[SOURCE MATERIAL]
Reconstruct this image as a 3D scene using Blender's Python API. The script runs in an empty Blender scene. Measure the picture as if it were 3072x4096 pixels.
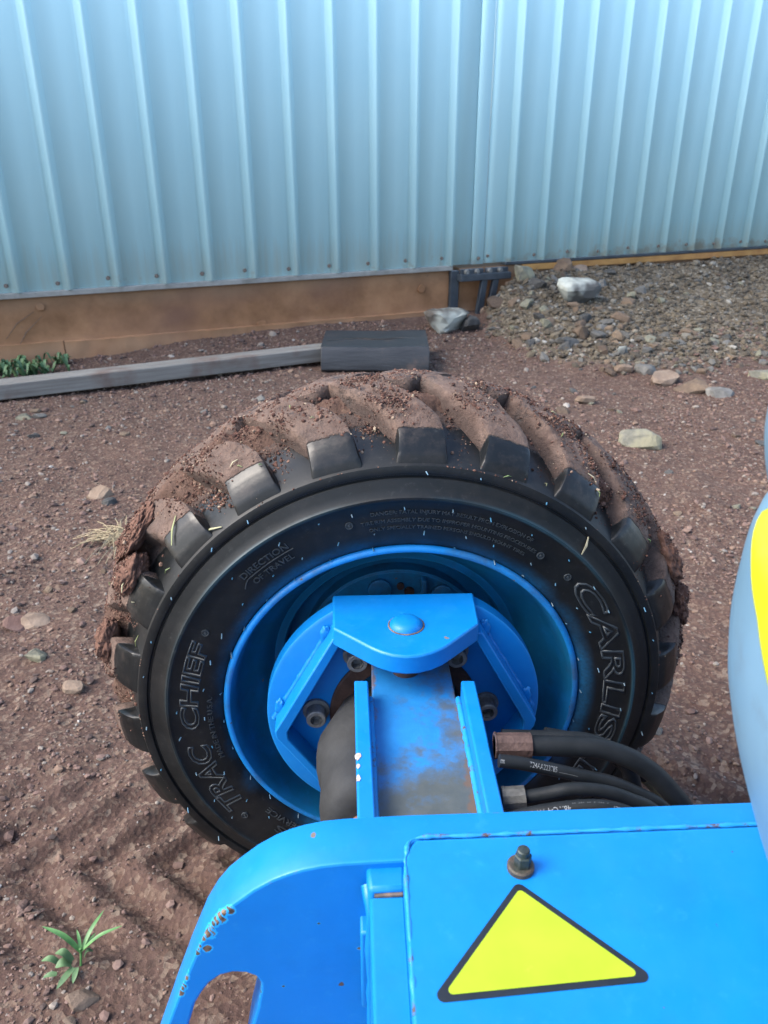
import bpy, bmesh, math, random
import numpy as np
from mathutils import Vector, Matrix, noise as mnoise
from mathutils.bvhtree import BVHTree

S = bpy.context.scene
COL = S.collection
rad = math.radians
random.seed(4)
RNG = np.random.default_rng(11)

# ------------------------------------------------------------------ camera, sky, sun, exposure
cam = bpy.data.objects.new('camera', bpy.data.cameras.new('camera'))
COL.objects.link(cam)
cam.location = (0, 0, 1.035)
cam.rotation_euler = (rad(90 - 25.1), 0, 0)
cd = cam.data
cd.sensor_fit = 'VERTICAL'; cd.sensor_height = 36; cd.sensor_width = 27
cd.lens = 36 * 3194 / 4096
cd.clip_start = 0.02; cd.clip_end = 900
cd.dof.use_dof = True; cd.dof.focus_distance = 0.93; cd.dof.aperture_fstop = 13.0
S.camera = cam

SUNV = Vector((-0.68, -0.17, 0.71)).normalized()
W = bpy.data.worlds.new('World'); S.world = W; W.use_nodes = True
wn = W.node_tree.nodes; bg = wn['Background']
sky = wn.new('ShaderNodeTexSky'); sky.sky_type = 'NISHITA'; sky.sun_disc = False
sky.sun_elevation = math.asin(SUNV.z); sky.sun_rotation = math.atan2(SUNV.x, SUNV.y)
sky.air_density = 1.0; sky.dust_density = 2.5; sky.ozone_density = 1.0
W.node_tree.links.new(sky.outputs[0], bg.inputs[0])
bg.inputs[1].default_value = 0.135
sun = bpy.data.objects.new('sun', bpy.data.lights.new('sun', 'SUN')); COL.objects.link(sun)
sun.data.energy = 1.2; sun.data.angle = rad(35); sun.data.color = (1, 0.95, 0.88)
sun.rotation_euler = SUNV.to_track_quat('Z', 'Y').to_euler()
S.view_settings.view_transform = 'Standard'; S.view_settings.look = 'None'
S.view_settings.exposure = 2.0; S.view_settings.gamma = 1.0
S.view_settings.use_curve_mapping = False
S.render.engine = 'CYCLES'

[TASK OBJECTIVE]
Restate the entire listing word for word, excluding pictures.

[CORRECT RESULT]
Reconstruct this image as a 3D scene using Blender's Python API. The script runs in an empty Blender scene. Measure the picture as if it were 3072x4096 pixels.
import bpy, bmesh, math, random
import numpy as np
from mathutils import Vector, Matrix, noise as mnoise
from mathutils.bvhtree import BVHTree

S = bpy.context.scene
COL = S.collection
rad = math.radians
random.seed(4)
RNG = np.random.default_rng(11)

# ------------------------------------------------------------------ camera, sky, sun, exposure
cam = bpy.data.objects.new('camera', bpy.data.cameras.new('camera'))
COL.objects.link(cam)
cam.location = (0, 0, 1.035)
cam.rotation_euler = (rad(90 - 25.1), 0, 0)
cd = cam.data
cd.sensor_fit = 'VERTICAL'; cd.sensor_height = 36; cd.sensor_width = 27
cd.lens = 36 * 3194 / 4096
cd.clip_start = 0.02; cd.clip_end = 900
cd.dof.use_dof = True; cd.dof.focus_distance = 0.93; cd.dof.aperture_fstop = 13.0
S.camera = cam

SUNV = Vector((-0.68, -0.17, 0.71)).normalized()
W = bpy.data.worlds.new('World'); S.world = W; W.use_nodes = True
wn = W.node_tree.nodes; bg = wn['Background']
sky = wn.new('ShaderNodeTexSky'); sky.sky_type = 'NISHITA'; sky.sun_disc = False
sky.sun_elevation = math.asin(SUNV.z); sky.sun_rotation = math.atan2(SUNV.x, SUNV.y)
sky.air_density = 1.0; sky.dust_density = 2.5; sky.ozone_density = 1.0
W.node_tree.links.new(sky.outputs[0], bg.inputs[0])
bg.inputs[1].default_value = 0.135
sun = bpy.data.objects.new('sun', bpy.data.lights.new('sun', 'SUN')); COL.objects.link(sun)
sun.data.energy = 1.2; sun.data.angle = rad(35); sun.data.color = (1, 0.95, 0.88)
sun.rotation_euler = SUNV.to_track_quat('Z', 'Y').to_euler()
S.view_settings.view_transform = 'Standard'; S.view_settings.look = 'None'
S.view_settings.exposure = 2.0; S.view_settings.gamma = 1.0
S.view_settings.use_curve_mapping = False
S.render.engine = 'CYCLES'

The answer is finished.